• **Task instructions**
Begin with the first line of the material and copy each line word for word through the line that contains "for ch in list(cr.children): quiet(ch, cr)"; the pictures are left out.

• **Data records**
***
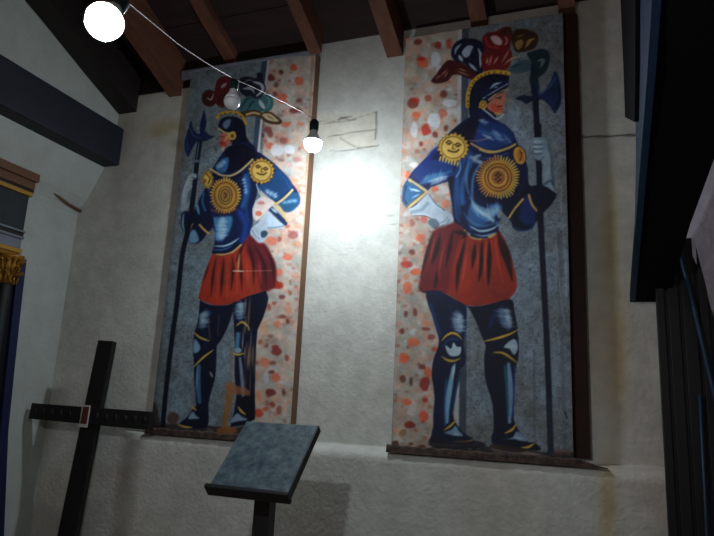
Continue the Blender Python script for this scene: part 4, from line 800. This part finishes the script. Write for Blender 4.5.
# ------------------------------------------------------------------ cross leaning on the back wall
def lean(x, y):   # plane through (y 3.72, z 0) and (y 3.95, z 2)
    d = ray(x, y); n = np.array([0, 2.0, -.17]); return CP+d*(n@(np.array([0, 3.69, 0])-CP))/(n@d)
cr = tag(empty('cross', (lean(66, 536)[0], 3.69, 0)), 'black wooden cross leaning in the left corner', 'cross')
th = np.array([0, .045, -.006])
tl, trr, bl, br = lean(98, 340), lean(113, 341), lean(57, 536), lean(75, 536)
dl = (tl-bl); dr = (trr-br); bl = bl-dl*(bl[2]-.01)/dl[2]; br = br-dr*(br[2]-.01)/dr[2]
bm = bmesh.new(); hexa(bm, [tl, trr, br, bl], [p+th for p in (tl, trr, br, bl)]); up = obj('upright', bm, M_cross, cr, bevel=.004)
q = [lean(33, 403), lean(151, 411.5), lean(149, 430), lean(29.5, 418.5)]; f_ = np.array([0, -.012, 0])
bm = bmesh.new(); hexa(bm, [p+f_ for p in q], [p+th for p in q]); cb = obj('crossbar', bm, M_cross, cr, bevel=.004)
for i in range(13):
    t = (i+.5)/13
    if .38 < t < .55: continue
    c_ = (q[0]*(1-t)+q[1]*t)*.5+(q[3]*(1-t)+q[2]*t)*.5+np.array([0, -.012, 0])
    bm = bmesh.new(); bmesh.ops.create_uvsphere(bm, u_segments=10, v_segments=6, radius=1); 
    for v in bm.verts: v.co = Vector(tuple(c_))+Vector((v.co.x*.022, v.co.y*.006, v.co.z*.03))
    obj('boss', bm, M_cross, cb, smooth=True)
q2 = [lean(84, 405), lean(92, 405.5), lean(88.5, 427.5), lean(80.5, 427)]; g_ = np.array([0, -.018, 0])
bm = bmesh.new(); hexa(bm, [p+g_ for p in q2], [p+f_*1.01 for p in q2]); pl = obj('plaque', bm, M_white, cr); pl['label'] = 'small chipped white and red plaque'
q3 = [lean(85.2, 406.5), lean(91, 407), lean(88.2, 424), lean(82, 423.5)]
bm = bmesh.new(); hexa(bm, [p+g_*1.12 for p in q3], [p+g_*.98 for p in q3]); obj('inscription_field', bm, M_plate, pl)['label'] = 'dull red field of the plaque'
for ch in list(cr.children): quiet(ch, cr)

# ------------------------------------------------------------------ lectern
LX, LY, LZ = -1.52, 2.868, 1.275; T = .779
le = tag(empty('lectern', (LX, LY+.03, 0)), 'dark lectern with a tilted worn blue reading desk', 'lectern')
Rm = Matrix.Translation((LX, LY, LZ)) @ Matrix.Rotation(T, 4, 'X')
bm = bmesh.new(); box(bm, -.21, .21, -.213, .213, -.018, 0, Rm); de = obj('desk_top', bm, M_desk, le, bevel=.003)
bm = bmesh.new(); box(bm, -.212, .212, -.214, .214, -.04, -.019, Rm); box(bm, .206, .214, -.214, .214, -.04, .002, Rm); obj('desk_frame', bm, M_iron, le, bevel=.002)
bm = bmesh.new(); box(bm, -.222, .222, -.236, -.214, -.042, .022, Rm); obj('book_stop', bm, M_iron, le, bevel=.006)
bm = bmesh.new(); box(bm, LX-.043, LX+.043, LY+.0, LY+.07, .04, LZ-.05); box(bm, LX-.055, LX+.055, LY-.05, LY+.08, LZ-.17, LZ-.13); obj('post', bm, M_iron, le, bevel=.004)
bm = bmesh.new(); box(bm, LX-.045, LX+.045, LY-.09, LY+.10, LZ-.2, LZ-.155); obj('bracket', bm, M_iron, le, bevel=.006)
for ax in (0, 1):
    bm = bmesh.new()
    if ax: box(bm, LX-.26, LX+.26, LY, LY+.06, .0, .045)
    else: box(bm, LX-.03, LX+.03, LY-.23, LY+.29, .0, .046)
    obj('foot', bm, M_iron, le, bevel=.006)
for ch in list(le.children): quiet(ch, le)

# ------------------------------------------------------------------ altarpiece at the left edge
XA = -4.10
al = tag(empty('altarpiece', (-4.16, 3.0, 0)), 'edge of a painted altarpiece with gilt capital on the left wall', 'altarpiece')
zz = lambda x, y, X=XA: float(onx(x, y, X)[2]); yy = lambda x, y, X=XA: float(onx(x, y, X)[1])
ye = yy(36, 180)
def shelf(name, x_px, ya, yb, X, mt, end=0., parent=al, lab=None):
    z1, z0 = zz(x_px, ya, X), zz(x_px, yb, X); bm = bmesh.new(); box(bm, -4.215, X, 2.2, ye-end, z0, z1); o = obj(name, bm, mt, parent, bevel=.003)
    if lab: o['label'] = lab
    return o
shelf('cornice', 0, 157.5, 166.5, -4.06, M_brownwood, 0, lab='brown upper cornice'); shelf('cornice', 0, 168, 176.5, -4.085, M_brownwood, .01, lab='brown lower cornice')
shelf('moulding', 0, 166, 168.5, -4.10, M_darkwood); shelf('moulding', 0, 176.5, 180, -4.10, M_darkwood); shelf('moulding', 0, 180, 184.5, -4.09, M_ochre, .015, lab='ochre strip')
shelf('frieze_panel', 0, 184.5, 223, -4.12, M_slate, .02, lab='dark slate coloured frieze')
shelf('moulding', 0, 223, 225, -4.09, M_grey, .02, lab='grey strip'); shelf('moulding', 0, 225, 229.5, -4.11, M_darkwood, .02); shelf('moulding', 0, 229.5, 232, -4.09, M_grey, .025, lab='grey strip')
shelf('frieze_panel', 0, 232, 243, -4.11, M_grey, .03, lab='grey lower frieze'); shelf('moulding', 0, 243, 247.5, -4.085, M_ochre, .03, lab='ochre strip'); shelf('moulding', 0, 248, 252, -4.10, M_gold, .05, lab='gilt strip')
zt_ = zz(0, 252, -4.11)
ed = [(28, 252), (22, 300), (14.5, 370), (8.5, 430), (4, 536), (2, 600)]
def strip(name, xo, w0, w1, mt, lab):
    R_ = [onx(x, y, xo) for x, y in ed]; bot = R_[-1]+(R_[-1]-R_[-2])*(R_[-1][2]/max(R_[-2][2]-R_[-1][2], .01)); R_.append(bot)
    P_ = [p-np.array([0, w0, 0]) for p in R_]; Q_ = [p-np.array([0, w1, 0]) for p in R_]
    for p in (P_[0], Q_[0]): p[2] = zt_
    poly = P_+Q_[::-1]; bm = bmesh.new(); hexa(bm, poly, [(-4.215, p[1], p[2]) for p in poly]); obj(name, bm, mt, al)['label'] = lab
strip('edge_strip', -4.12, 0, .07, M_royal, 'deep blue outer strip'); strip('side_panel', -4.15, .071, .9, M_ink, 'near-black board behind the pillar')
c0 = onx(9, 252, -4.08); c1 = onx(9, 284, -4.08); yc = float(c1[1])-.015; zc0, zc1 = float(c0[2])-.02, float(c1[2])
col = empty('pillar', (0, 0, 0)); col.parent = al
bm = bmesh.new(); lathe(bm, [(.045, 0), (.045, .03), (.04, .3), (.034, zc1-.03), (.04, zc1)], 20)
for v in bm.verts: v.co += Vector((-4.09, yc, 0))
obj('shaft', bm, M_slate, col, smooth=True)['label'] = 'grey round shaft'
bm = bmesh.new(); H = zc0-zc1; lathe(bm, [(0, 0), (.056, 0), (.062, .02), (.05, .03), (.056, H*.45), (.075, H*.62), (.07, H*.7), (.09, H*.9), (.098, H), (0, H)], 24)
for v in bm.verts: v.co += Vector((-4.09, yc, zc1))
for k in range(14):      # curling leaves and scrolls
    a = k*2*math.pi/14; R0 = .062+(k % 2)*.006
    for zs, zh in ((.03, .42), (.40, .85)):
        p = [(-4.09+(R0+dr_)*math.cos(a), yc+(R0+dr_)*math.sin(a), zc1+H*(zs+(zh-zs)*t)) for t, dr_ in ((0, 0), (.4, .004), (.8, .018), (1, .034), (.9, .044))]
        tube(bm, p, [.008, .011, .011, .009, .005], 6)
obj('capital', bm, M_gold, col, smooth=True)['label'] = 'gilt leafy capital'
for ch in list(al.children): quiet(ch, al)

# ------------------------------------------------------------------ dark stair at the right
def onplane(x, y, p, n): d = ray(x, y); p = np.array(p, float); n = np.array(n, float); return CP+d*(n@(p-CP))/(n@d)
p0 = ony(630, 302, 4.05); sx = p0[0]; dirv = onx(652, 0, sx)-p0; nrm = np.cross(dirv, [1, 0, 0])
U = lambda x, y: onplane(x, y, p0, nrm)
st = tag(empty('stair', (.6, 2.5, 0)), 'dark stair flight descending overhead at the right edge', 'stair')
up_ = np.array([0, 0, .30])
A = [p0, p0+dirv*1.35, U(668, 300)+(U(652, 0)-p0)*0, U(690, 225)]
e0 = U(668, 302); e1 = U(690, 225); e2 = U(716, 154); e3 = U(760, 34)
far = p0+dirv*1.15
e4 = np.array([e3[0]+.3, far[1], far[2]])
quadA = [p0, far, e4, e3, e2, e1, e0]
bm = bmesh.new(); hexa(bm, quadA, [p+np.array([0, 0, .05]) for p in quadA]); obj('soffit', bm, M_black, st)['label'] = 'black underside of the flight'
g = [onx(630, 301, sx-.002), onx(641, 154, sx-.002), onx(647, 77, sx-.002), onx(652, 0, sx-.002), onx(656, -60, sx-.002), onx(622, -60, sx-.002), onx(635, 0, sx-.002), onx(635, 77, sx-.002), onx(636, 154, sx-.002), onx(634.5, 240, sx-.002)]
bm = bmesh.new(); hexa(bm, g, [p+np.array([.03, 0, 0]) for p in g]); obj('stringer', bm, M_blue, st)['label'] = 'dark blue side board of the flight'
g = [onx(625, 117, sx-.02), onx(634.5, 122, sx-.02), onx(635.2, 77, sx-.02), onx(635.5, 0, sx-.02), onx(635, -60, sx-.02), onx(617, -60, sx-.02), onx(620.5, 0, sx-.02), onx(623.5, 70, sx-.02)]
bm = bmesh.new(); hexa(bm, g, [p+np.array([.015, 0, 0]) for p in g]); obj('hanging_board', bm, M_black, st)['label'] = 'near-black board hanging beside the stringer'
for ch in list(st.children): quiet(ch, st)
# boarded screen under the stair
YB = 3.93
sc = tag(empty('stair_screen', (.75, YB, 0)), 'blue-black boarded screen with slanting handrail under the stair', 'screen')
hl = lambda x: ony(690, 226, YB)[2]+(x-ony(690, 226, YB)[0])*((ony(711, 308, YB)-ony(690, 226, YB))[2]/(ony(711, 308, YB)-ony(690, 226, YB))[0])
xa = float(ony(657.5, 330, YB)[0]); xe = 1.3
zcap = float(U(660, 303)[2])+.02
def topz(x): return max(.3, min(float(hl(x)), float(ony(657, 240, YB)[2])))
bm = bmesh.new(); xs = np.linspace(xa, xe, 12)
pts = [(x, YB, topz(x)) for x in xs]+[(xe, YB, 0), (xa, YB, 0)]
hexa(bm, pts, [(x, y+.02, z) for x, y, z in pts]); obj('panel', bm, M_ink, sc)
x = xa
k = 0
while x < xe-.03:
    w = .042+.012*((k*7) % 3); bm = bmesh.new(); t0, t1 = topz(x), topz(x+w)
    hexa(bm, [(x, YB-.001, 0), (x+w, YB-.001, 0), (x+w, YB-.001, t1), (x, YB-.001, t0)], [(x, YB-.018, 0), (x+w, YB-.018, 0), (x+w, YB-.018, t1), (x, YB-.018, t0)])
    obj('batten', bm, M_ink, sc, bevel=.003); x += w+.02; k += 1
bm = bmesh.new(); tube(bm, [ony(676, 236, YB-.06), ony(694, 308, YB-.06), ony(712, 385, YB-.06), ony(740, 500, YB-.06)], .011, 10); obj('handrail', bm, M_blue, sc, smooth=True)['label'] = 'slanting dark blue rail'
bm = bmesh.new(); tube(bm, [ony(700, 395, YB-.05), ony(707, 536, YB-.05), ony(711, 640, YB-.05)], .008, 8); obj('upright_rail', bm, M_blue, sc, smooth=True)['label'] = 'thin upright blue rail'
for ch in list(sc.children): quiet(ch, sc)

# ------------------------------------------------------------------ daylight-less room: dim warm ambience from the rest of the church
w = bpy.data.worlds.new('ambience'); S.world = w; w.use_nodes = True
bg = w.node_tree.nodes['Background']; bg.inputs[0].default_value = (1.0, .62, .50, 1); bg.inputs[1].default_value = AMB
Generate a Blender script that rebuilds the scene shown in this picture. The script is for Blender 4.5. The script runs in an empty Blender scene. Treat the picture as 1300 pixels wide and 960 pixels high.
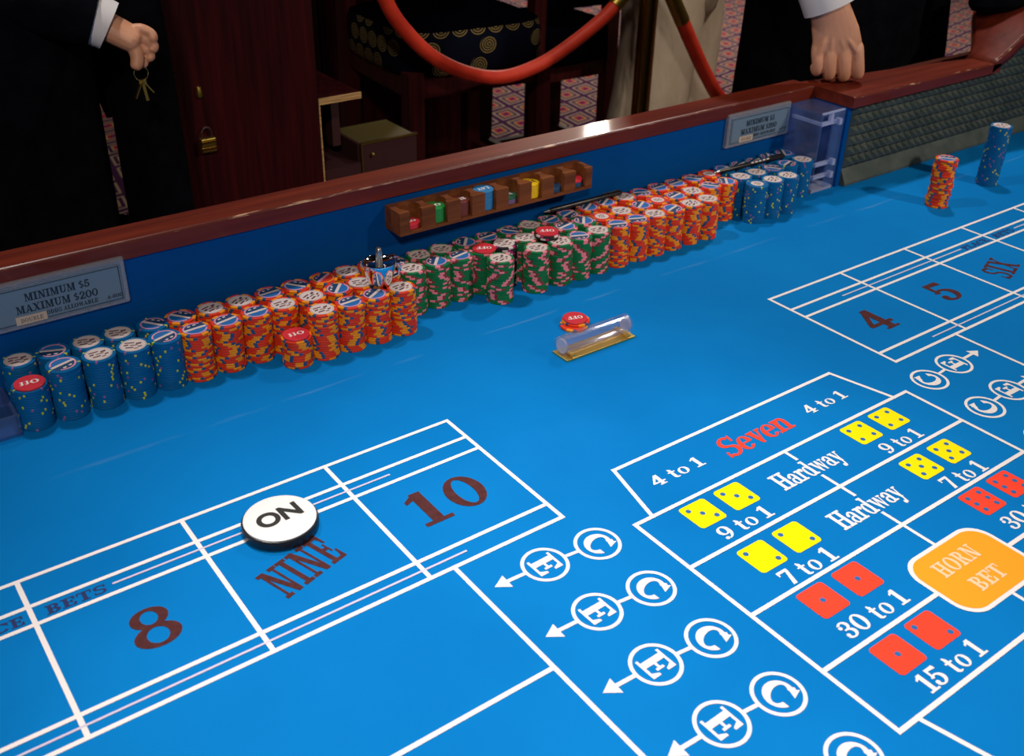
***
• **Answer**
Continue the Blender Python script for this scene: part 4, from line 800. This part finishes the script. Write for Blender 4.5.
# ------------------------------------------------------------------ cross leaning on the back wall
def lean(x, y):   # plane through (y 3.72, z 0) and (y 3.95, z 2)
    d = ray(x, y); n = np.array([0, 2.0, -.17]); return CP+d*(n@(np.array([0, 3.69, 0])-CP))/(n@d)
cr = tag(empty('cross', (lean(66, 536)[0], 3.69, 0)), 'black wooden cross leaning in the left corner', 'cross')
th = np.array([0, .045, -.006])
tl, trr, bl, br = lean(98, 340), lean(113, 341), lean(57, 536), lean(75, 536)
dl = (tl-bl); dr = (trr-br); bl = bl-dl*(bl[2]-.01)/dl[2]; br = br-dr*(br[2]-.01)/dr[2]
bm = bmesh.new(); hexa(bm, [tl, trr, br, bl], [p+th for p in (tl, trr, br, bl)]); up = obj('upright', bm, M_cross, cr, bevel=.004)
q = [lean(33, 403), lean(151, 411.5), lean(149, 430), lean(29.5, 418.5)]; f_ = np.array([0, -.012, 0])
bm = bmesh.new(); hexa(bm, [p+f_ for p in q], [p+th for p in q]); cb = obj('crossbar', bm, M_cross, cr, bevel=.004)
for i in range(13):
    t = (i+.5)/13
    if .38 < t < .55: continue
    c_ = (q[0]*(1-t)+q[1]*t)*.5+(q[3]*(1-t)+q[2]*t)*.5+np.array([0, -.012, 0])
    bm = bmesh.new(); bmesh.ops.create_uvsphere(bm, u_segments=10, v_segments=6, radius=1); 
    for v in bm.verts: v.co = Vector(tuple(c_))+Vector((v.co.x*.022, v.co.y*.006, v.co.z*.03))
    obj('boss', bm, M_cross, cb, smooth=True)
q2 = [lean(84, 405), lean(92, 405.5), lean(88.5, 427.5), lean(80.5, 427)]; g_ = np.array([0, -.018, 0])
bm = bmesh.new(); hexa(bm, [p+g_ for p in q2], [p+f_*1.01 for p in q2]); pl = obj('plaque', bm, M_white, cr); pl['label'] = 'small chipped white and red plaque'
q3 = [lean(85.2, 406.5), lean(91, 407), lean(88.2, 424), lean(82, 423.5)]
bm = bmesh.new(); hexa(bm, [p+g_*1.12 for p in q3], [p+g_*.98 for p in q3]); obj('inscription_field', bm, M_plate, pl)['label'] = 'dull red field of the plaque'
for ch in list(cr.children): quiet(ch, cr)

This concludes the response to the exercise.